● **TASK DIRECTIONS**: Write out the listing below in full and exactly, leaving out every picture.

++++++++++++++++++++

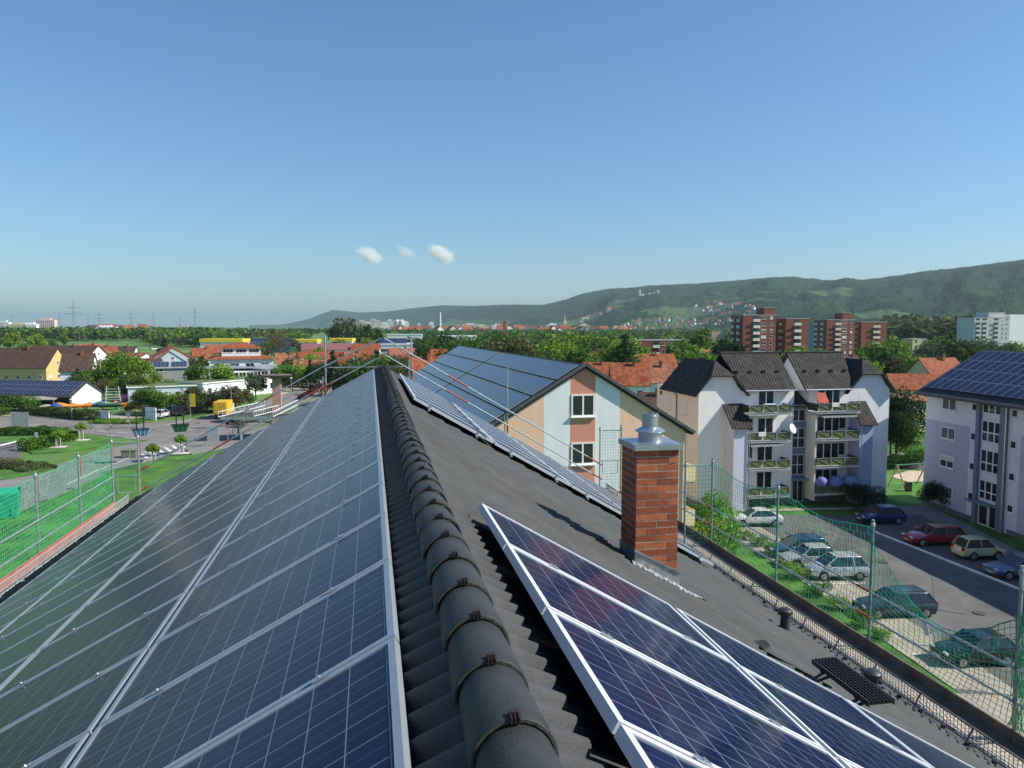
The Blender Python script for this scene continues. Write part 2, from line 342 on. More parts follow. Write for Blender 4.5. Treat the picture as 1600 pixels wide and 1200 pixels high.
vine = np.exp(-((PXg-1385)/48)**2-((Tg-.25)/.035)**2)+np.exp(-((PXg-1100)/70)**2-((Tg-.46)/.03)**2)
isf = (field+.5*vine > .79)
bumpz = (rng.random(Z.shape)-.5)*9*(Dg/4000)**.5+(fbm(hx/45, hy/45, 5)-.5)*16
Z2 = Z+np.where(isf, 0, bumpz)-np.where(Tg < .01, 2, 0)
Z2[0, :] = -3
ho = npmesh('hills', np.stack([hx, hy, Z2], -1).reshape(-1, 3), gridfaces(nD, npx), mat('hill_forest', (.022, .055, .016), 1, var=.3), smooth=False)
tag(ho, kind='structure')
ca = ho.data.color_attributes.new('cover', 'FLOAT_COLOR', 'POINT')
n1 = fbm(hx/160, hy/160, 51); n2 = .4*rng.random(Z.shape)+1.2*(fbm(hx/48, hy/48, 91)-.2)
base = np.stack([.006+.013*n1, .022+.034*n1, .007+.005*n1], -1)*(.7+.6*n2)[..., None]
dark = (fbm(hx/300+9, hy/300, 77) > .56)[..., None]; base = np.where(dark, base*np.array([.55, .6, .75]), base)
fcol = np.stack([.040+.03*n1, .085+.03*n1, .028+.012*n1], -1)
colr = np.where(isf[..., None], fcol, base); cc = np.concatenate([colr, np.ones(colr.shape[:2]+(1,))], -1).astype(np.float32)
ca.data.foreach_set('color', cc.reshape(-1))
hm = MT['hill_forest']; n, l, b = nodes_of(hm); at_ = n.new('ShaderNodeAttribute'); at_.attribute_name = 'cover'; l.new(at_.outputs['Color'], b.inputs['Base Color'])
b.inputs['Specular IOR Level'].default_value = 0.1
# far ridge behind, much farther off
# --- the air
hz = MB().box(-34000, 34000, -7000, 34000, -4, 520).build('haze', bpy.data.materials.new('air'))
tag(hz, kind='stuff'); am = hz.data.materials[0]; am.use_nodes = True; am.node_tree.nodes.remove(am.node_tree.nodes['Principled BSDF'])
pv = am.node_tree.nodes.new('ShaderNodeVolumePrincipled'); pv.inputs['Density'].default_value = 7e-5; pv.inputs['Color'].default_value = (.50, .63, .74, 1); pv.inputs['Anisotropy'].default_value = .2
am.node_tree.links.new(pv.outputs[0], am.node_tree.nodes['Material Output'].inputs['Volume'])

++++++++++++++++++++

● **PROBLEM SOLUTION**:
The Blender Python script for this scene continues. Write part 2, from line 342 on. More parts follow. Write for Blender 4.5. Treat the picture as 1600 pixels wide and 1200 pixels high.
vine = np.exp(-((PXg-1385)/48)**2-((Tg-.25)/.035)**2)+np.exp(-((PXg-1100)/70)**2-((Tg-.46)/.03)**2)
isf = (field+.5*vine > .79)
bumpz = (rng.random(Z.shape)-.5)*9*(Dg/4000)**.5+(fbm(hx/45, hy/45, 5)-.5)*16
Z2 = Z+np.where(isf, 0, bumpz)-np.where(Tg < .01, 2, 0)
Z2[0, :] = -3
ho = npmesh('hills', np.stack([hx, hy, Z2], -1).reshape(-1, 3), gridfaces(nD, npx), mat('hill_forest', (.022, .055, .016), 1, var=.3), smooth=False)
tag(ho, kind='structure')
ca = ho.data.color_attributes.new('cover', 'FLOAT_COLOR', 'POINT')
n1 = fbm(hx/160, hy/160, 51); n2 = .4*rng.random(Z.shape)+1.2*(fbm(hx/48, hy/48, 91)-.2)
base = np.stack([.006+.013*n1, .022+.034*n1, .007+.005*n1], -1)*(.7+.6*n2)[..., None]
dark = (fbm(hx/300+9, hy/300, 77) > .56)[..., None]; base = np.where(dark, base*np.array([.55, .6, .75]), base)
fcol = np.stack([.040+.03*n1, .085+.03*n1, .028+.012*n1], -1)
colr = np.where(isf[..., None], fcol, base); cc = np.concatenate([colr, np.ones(colr.shape[:2]+(1,))], -1).astype(np.float32)
ca.data.foreach_set('color', cc.reshape(-1))
hm = MT['hill_forest']; n, l, b = nodes_of(hm); at_ = n.new('ShaderNodeAttribute'); at_.attribute_name = 'cover'; l.new(at_.outputs['Color'], b.inputs['Base Color'])
b.inputs['Specular IOR Level'].default_value = 0.1
# far ridge behind, much farther off
# --- the air
hz = MB().box(-34000, 34000, -7000, 34000, -4, 520).build('haze', bpy.data.materials.new('air'))
tag(hz, kind='stuff'); am = hz.data.materials[0]; am.use_nodes = True; am.node_tree.nodes.remove(am.node_tree.nodes['Principled BSDF'])
pv = am.node_tree.nodes.new('ShaderNodeVolumePrincipled'); pv.inputs['Density'].default_value = 7e-5; pv.inputs['Color'].default_value = (.50, .63, .74, 1); pv.inputs['Anisotropy'].default_value = .2
am.node_tree.links.new(pv.outputs[0], am.node_tree.nodes['Material Output'].inputs['Volume'])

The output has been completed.